_AIM_
Return, without pictures, the lines from the start of the data through the one that contains "part('script', m, M['ink_k'], t)".
━━━ DATA EXCERPTS
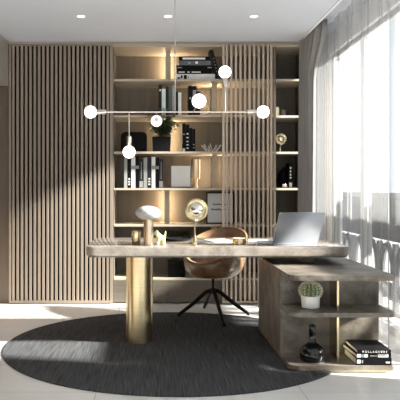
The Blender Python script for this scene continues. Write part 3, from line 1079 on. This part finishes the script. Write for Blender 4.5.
# lettered print on the fifth shelf
x0, x1 = X(206.5, 6.86), X(234, 6.86)
t = thing('picture_frame', 'framed grey print with two lines of black script behind the sliding door slats', 'picture frame', ((x0 + x1) / 2, 6.87, SH[4]))
w = x1 - x0; h = Z(192, 6.87) - SH[4] - .004
part('frame', MB().box(-w / 2, w / 2, .002, .025, 0, h).box(-w / 2, -w / 2 + .012, -.004, .002, 0, h).box(w / 2 - .012, w / 2, -.004, .002, 0, h).box(-w / 2, w / 2, -.004, .002, 0, .012).box(-w / 2, w / 2, -.004, .002, h - .012, h), M['black'], t)
part('print', MB().box(-w / 2 + .012, w / 2 - .012, .0, .0025, .012, h - .012), M['print_grey'], t, label='pale grey print')
m = MB()
for x_a, x_b, zc, n, amp in ((-.075, .085, .205, 15, .008), (-.095, .075, .150, 12, .011)):
    m.tube([(x_a + (x_b - x_a) * i / n, -.001, zc + (amp if i % 2 else -amp) * (.6 + .4 * math.sin(i * 1.7))) for i in range(n + 1)], .0055, 6)
part('script', m, M['ink_k'], t)

# right-hand column
xc = UPR + .03
t = thing('candle', 'pale pillar candle on the right column shelf level with the end globe', 'candle', (X(276.8, 6.84), 6.84, 1.945))
part('wax', MB().cyl(.024, 0, .10, n=28, bev=.003), M['wax'], t, True)
part('wick', MB().cyl(.0012, .10, .108, n=8), M['ink_k'], t)
t = thing('candle', 'small dark votive holder beside the pale pillar candle', 'candle holder', (X(283.5, 6.86), 6.86, 1.945))
part('holder', MB().lathe([(0, 0), (.022, 0), (.026, .004), (.026, .075), (.023, .075), (.022, .01), (0, .01)], 28), M['stone_dark'], t, True)
part('wax', MB().cyl(.0218, .01, .05, n=24), M['wax'], t, True)
disc_sculpture('disc_sculpture', 'smaller brass disc sculpture on the right column shelf beside the grey drape', (X(280.2, 6.86), 6.86, 1.570), .74, Z(139, 6.86) - 1.570)
single('round_vase', MB().lathe([(0, 0), (.035, 0), (.06, .03), (.07, .09), (.062, .15), (.04, .19), (.022, .205), (.022, .225), (.018, .225), (.018, .2), (0, .19)], 40), M['black'],
       'matte black rounded vase on the dark right column shelf', 'vase', (X(284.0, 7.06), 7.06, 1.195), smooth=True)
t = book_upright('black book with white spine dashes beside the round black vase', 'books in the right column', 289.0, 292.3, 6.80, 1.195, Z(163, 6.8), 'b_black',
                 marks=((.50, .56, .5, 'ink_w'), (.62, .70, .4, 'ink_w'), (.76, .84, .5, 'ink_w'), (.38, .44, .5, 'ink_w'), (.02, .22, .8, 'ink_w')))
t = thing('silver_ornament', 'small silver knot ornament in front of the round black vase', 'ornament', (X(284.6, 6.78), 6.78, 1.195))
part('knot', MB().tube([((.016 + .008 * math.cos(3 * a)) * math.cos(2 * a), (.016 + .008 * math.cos(3 * a)) * math.sin(2 * a) * .8, .026 + .012 * math.sin(3 * a)) for a in [2 * PI * i / 60 for i in range(60)]], .006, 8, True), M['chrome'], t, True)
part('plinth', MB().box(-.02, .02, -.016, .016, 0, .010, .001), M['black'], t)

# ------------------------------------------------------------------ things on the pedestal shelves
zs = .009 + .378
d = 4.36
t = thing('potted_cactus', 'round barrel cactus in a white ceramic pot on the pedestal shelf', 'cactus', (X(310.5, d), d, zs))
part('pot', MB().lathe([(0, 0), (.054, 0), (.059, .004), (.062, .078), (.060, .080), (.056, .078), (.054, .066), (0, .066)], 48), M['pot_white'], t, True)
part('soil', MB().cyl(.0545, .062, .070, n=40), M['soil'], t, True)
ribs = 16
m = MB(); sp = MB()
nu, nv = ribs * 4, 14
rows = []
def cpt(th, v, extra=0):
    ph_ = v * PI * .86
    r = .060 * math.sin(PI - ph_ if False else PI * .14 + ph_ * .0 + (PI - PI * .14) * (1 - v)) if False else None
    a = -PI / 2 * .62 + v * (PI / 2 * .62 + PI / 2)
    rr = (.062 + extra) * math.cos(a) * (1 + .11 * math.cos(ribs * th))
    return Vector((rr * math.cos(th), rr * math.sin(th), .112 + (.056 + extra) * math.sin(a)))
for j in range(nv):
    rows.append([m.bm.verts.new(cpt(2 * PI * i / nu, j / nv)) for i in range(nu)])
topv = m.bm.verts.new((0, 0, .164))
for a, b in zip(rows[:-1], rows[1:]):
    for i in range(nu): m.bm.faces.new((a[i], a[(i + 1) % nu], b[(i + 1) % nu], b[i]))
for i in range(nu): m.bm.faces.new((rows[-1][i], rows[-1][(i + 1) % nu], topv))
part('body', m, M['cactus'], t, True)
r = random.Random(4)
for i in range(ribs):
    th = 2 * PI * i / ribs
    for j in range(9):
        v = .14 + .095 * j
        b0 = cpt(th, v)
        nrm = (b0 - Vector((0, 0, .112))).normalized()
        for k in range(3):
            dd = (nrm + Vector((r.uniform(-.6, .6), r.uniform(-.6, .6), r.uniform(-.5, .5)))).normalized()
            sp.tube([b0 - nrm * .001, b0 + dd * .016], [.0020, .0008], 4)
so = part('spines', sp, M['spine'], t)

zb = .009 + .038
d = 4.30
t = thing('bottle', 'squat gloss black bottle with a thin neck on the pedestal base', 'bottle', (X(312.4, d), d, zb))
part('body', MB().lathe([(0, 0), (.066, 0), (.076, .004), (.083, .018), (.084, .042), (.080, .064), (.066, .088), (.046, .106), (.027, .118), (.0215, .13), (.0205, .16), (.0205, .165)], 56), M['gloss_black'], t, True)
part('stopper', MB().lathe([(.0205, .165), (.022, .167), (.0225, .215), (.0215, .228), (.016, .236), (0, .239)], 32), M['gloss_black'], t, True)

gp = 'black books stacked on the pedestal base'
book_flat('thick black book with white spine print at the bottom of the pedestal stack', gp, (1.424, 4.326, zb), .228, .29, .046, 'b_black', rz=math.radians(-1.5),
          mark=((.03, .13, .25, .75, 'ink_w'), (.16, .2, .3, .7, 'ink_g'), (.84, .95, .3, .5, 'ink_w')))
book_flat('black book with a white patterned spine in the middle of the pedestal stack', gp, (1.420, 4.332, zb + .0465), .226, .285, .026, 'b_black', rz=math.radians(1),
          mark=((.02, .14, .1, .9, 'ink_w'), (.17, .21, .1, .9, 'ink_g'), (.23, .33, .1, .9, 'ink_w'), (.40, .60, .35, .6, 'ink_g'), (.62, .92, .1, .9, 'ink_w')))
book_flat('black book with a white lettered spine on top of the pedestal stack', gp, (1.427, 4.326, zb + .073), .215, .285, .025, 'b_black', rz=math.radians(-1.5),
          txt=('R O L L A G U E R S', .0185, .004, 'ink_w'))

# everything that stands on something rests a hair above it
for o in list(COL.objects):
    if o.parent is None and 'category' in o and o['category'] in {'cup', 'lamp', 'figurine', 'tray', 'notebook', 'sculpture', 'booklet', 'tin', 'paper', 'laptop', 'book', 'case', 'plant', 'bowl',
                                                                 'picture frame', 'vessel', 'candle', 'candle holder', 'vase', 'ornament', 'cactus', 'bottle'}:
        o.location.z += .0007
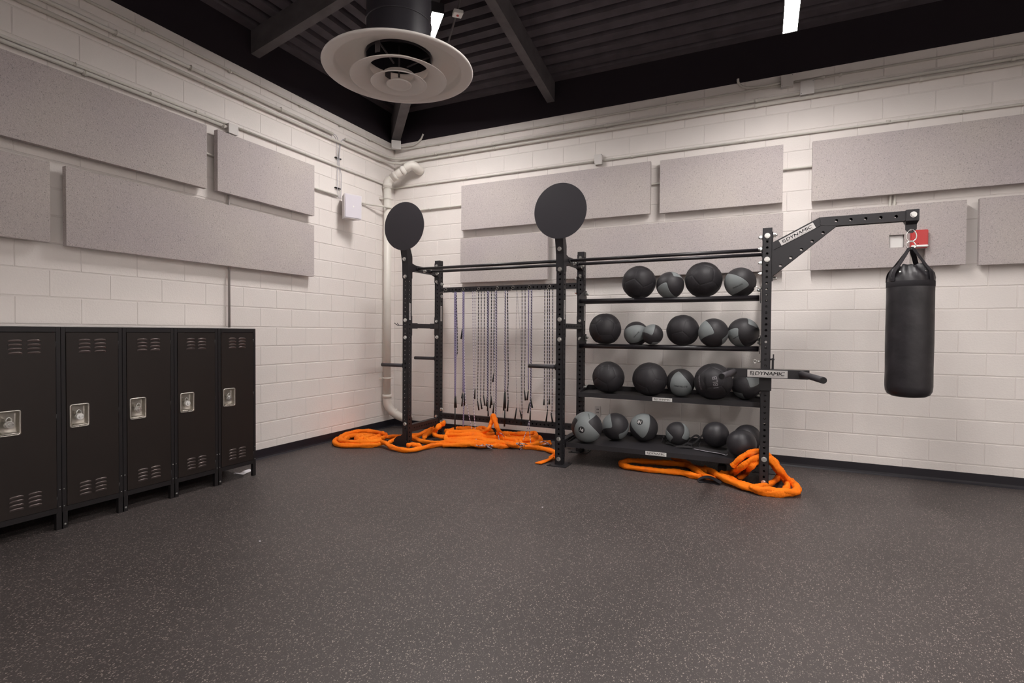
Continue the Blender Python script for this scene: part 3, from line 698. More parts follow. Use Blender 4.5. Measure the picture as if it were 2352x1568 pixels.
━━━━━━
_OUTPUT BELOW_
The Blender Python script for this scene continues. Write part 3, from line 1079 on. This part finishes the script. Write for Blender 4.5.
# lettered print on the fifth shelf
x0, x1 = X(206.5, 6.86), X(234, 6.86)
t = thing('picture_frame', 'framed grey print with two lines of black script behind the sliding door slats', 'picture frame', ((x0 + x1) / 2, 6.87, SH[4]))
w = x1 - x0; h = Z(192, 6.87) - SH[4] - .004
part('frame', MB().box(-w / 2, w / 2, .002, .025, 0, h).box(-w / 2, -w / 2 + .012, -.004, .002, 0, h).box(w / 2 - .012, w / 2, -.004, .002, 0, h).box(-w / 2, w / 2, -.004, .002, 0, .012).box(-w / 2, w / 2, -.004, .002, h - .012, h), M['black'], t)
part('print', MB().box(-w / 2 + .012, w / 2 - .012, .0, .0025, .012, h - .012), M['print_grey'], t, label='pale grey print')
m = MB()
for x_a, x_b, zc, n, amp in ((-.075, .085, .205, 15, .008), (-.095, .075, .150, 12, .011)):
    m.tube([(x_a + (x_b - x_a) * i / n, -.001, zc + (amp if i % 2 else -amp) * (.6 + .4 * math.sin(i * 1.7))) for i in range(n + 1)], .0055, 6)
part('script', m, M['ink_k'], t)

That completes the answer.